Exercise prompt —
Set down, exactly as written, the lines from the top of the data to the line that holds "metal=.3), t, .0006)", and omit the pictures.

Recorded information —
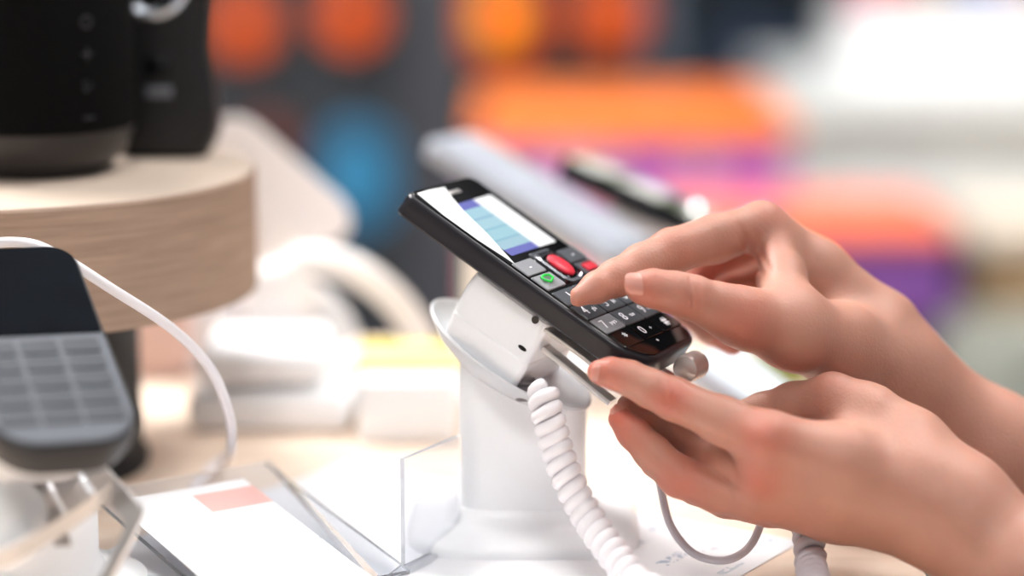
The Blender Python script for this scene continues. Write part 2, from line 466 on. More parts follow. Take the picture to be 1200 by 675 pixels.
def ring_y(name, c, R0, R1, y, m, depth=.003):
    bm = bmesh.new()
    lathe(bm, [(R1, 0), (R0, 0), (R0, depth), ((R0+R1)/2, depth*1.5), (R1, depth), (R1, 0)], 48, cap0=False, cap1=False)
    o = from_bm(name, bm, t, m); o.rotation_euler = (math.pi/2, 0, 0); o.location = (c[0], y, c[1]); return o
zc = z_at(-25, 1.12)
ring_y('driver_ring', (-.002, zc), .0185, .0135, -.0185, M_slv)
bm = bmesh.new(); lathe(bm, [(.0135, 0), (.012, .0015), (.006, .002), (.003, .004)], 32); o = from_bm('driver_cone', bm, t, M_black)
o.rotation_euler = (math.pi/2, 0, 0); o.location = (-.002, -.0188, zc)
box('port_cover', (-.0055, -.0205, z_at(90, 1.12)), (.0055, -.0185, z_at(68, 1.12)), M_black, t, .0006)
box('logo_plate', (-.0062, -.0203, z_at(114, 1.12)), (.0062, -.0186, z_at(102, 1.12)), mat('logo_grey', (120, 122, 130), .4, metal=.3), t, .0006)

# ============================================================ phone frame
o_c = Vector((-.04129, .03725, .97242)); l_c = Vector((.76608, -.55668, -.32128)); w_c = Vector((.48269, .16822, .85948))
PL, PW, PT = .1185, .0535, .0125
def frame(oc, lc, wc, Wd):
    """x along the length, y across (far side = 0, near side = -Wd), z out of the face"""
    l = d2w(lc).normalized(); wv = d2w(wc); y = (wv - l*l.dot(wv)).normalized(); z = l.cross(y)
    M = Matrix((l, y, z)).transposed().to_4x4(); M.translation = c2w(oc) + y*Wd; return M
PM = frame(o_c, l_c, w_c, PW)
def V(u, v, h=0): return PM @ Vector((u/1000, v/1000-PW, h/1000))

def phone_body(name, L, Wd, T, parent, m, rt=.006, rb=.013, inset=.0035, rfar=1, ext=0):
    bm = bmesh.new(); loops = []
    for ins, z in ((inset+.002, -T), (inset*.35, -T+.0005), (inset*.1, -T+.0014), (.0003, -T*.55), (0, -T*.25), (.0001, -.0012), (.0005, -.0004), (.0012, 0)):
        pts = rrect(ins, L-ins, -Wd+ins, -ins, [max(.001, rt-ins*.5), max(.001, rb-ins*.5), max(.001, rb*rfar-ins*.5), max(.001, rt-ins*.5)], 8)
        # swell the bottom end into a gentle arc
        q = []
        for x, y in pts:
            c = (y + Wd/2)/(Wd/2)
            if x > L*.7: x += (1-c*c)*.0035 - .0025*(1 if True else 0)
            if x < L*.3: x -= (1-c*c)*.0008 + ext*(.0020 - z*.20)
            q.append((x, y, z))
        loops.append(q)
    loft(bm, loops); return from_bm(name, bm, parent, m, angle=35)

ph = thing('keypad_phone', 'black senior keypad phone with lit screen being tapped by a finger', 'phone', M=PM)
phone_body('shell', PL+.002, PW, .0105, ph, M_char, rt=.0045, rb=.014, rfar=.45, inset=.003, ext=1)
bm = bmesh.new()
pts = rrect(-.0010, PL-.0010, -PW+.0018, -.0018, [.004, .012, .0045, .004], 8)
pts = [(x + ((1-((y+PW/2)/(PW/2))**2)*.003-.0015 if x > PL*.7 else -(1-((y+PW/2)/(PW/2))**2)*.001), y) for x, y in pts]
loft(bm, [[(x, y, -.0004) for x, y in pts], [(x, y, .00035) for x, y in pts], [(x+(.0002 if x < PL/2 else -.0002), y, .0005) for x, y in pts]])
from_bm('front_panel', bm, ph, M_black, angle=4)
# screen : one flat display, content in material
def screen_mat():
    m = bpy.data.materials.new('lcd_screen'); m.use_nodes = True
    nt = m.node_tree; b = nt.nodes['Principled BSDF']; N = nt.nodes.new; L = nt.links.new
    tc = N('ShaderNodeTexCoord'); sp = N('ShaderNodeSeparateXYZ'); L(tc.outputs['Object'], sp.inputs[0])
    def ramp(src, stops, const=True):
        mr = N('ShaderNodeMapRange'); mr.inputs['From Min'].default_value = src[1]; mr.inputs['From Max'].default_value = src[2]
        L(sp.outputs[src[0]], mr.inputs['Value']); r = N('ShaderNodeValToRGB'); L(mr.outputs['Result'], r.inputs['Fac'])
        cr = r.color_ramp; cr.interpolation = 'CONSTANT' if const else 'LINEAR'
        while len(cr.elements) < len(stops): cr.elements.new(.5)
        for e, (p, c) in zip(cr.elements, stops): e.position = p; e.color = (*lin(c), 1)
        return r
    # along length: title bar (violet), rows of pale cyan, soft-key bar (violet)
    a = ramp((0, .012, .0475), [(0, (118, 122, 205)), (.13, (178, 222, 236)), (.30, (160, 205, 226)), (.34, (182, 224, 236)), (.5, (160, 210, 226)), (.54, (176, 222, 234)), (.7, (158, 206, 222)), (.74, (178, 216, 230)), (.88, (120, 124, 205))])
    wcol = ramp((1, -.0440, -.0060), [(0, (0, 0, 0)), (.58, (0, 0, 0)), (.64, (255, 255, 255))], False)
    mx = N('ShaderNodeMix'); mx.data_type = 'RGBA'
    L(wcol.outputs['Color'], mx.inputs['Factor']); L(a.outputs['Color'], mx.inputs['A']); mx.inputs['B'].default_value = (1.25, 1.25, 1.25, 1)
    b.inputs['Base Color'].default_value = (.02, .02, .03, 1)
    b.inputs['Roughness'].default_value = .02
    L(mx.outputs['Result'], b.inputs['Emission Color']); b.inputs['Emission Strength'].default_value = .9
    return m
bm = bmesh.new()
pts = rrect(.012, .0475, -.0440, -.0060, .0008, 3)
loft(bm, [[(x, y, .0003) for x, y in pts], [(x, y, .00056) for x, y in pts]])
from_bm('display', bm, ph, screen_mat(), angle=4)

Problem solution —
The Blender Python script for this scene continues. Write part 2, from line 466 on. More parts follow. Take the picture to be 1200 by 675 pixels.
def ring_y(name, c, R0, R1, y, m, depth=.003):
    bm = bmesh.new()
    lathe(bm, [(R1, 0), (R0, 0), (R0, depth), ((R0+R1)/2, depth*1.5), (R1, depth), (R1, 0)], 48, cap0=False, cap1=False)
    o = from_bm(name, bm, t, m); o.rotation_euler = (math.pi/2, 0, 0); o.location = (c[0], y, c[1]); return o
zc = z_at(-25, 1.12)
ring_y('driver_ring', (-.002, zc), .0185, .0135, -.0185, M_slv)
bm = bmesh.new(); lathe(bm, [(.0135, 0), (.012, .0015), (.006, .002), (.003, .004)], 32); o = from_bm('driver_cone', bm, t, M_black)
o.rotation_euler = (math.pi/2, 0, 0); o.location = (-.002, -.0188, zc)
box('port_cover', (-.0055, -.0205, z_at(90, 1.12)), (.0055, -.0185, z_at(68, 1.12)), M_black, t, .0006)
box('logo_plate', (-.0062, -.0203, z_at(114, 1.12)), (.0062, -.0186, z_at(102, 1.12)), mat('logo_grey', (120, 122, 130), .4, metal=.3), t, .0006)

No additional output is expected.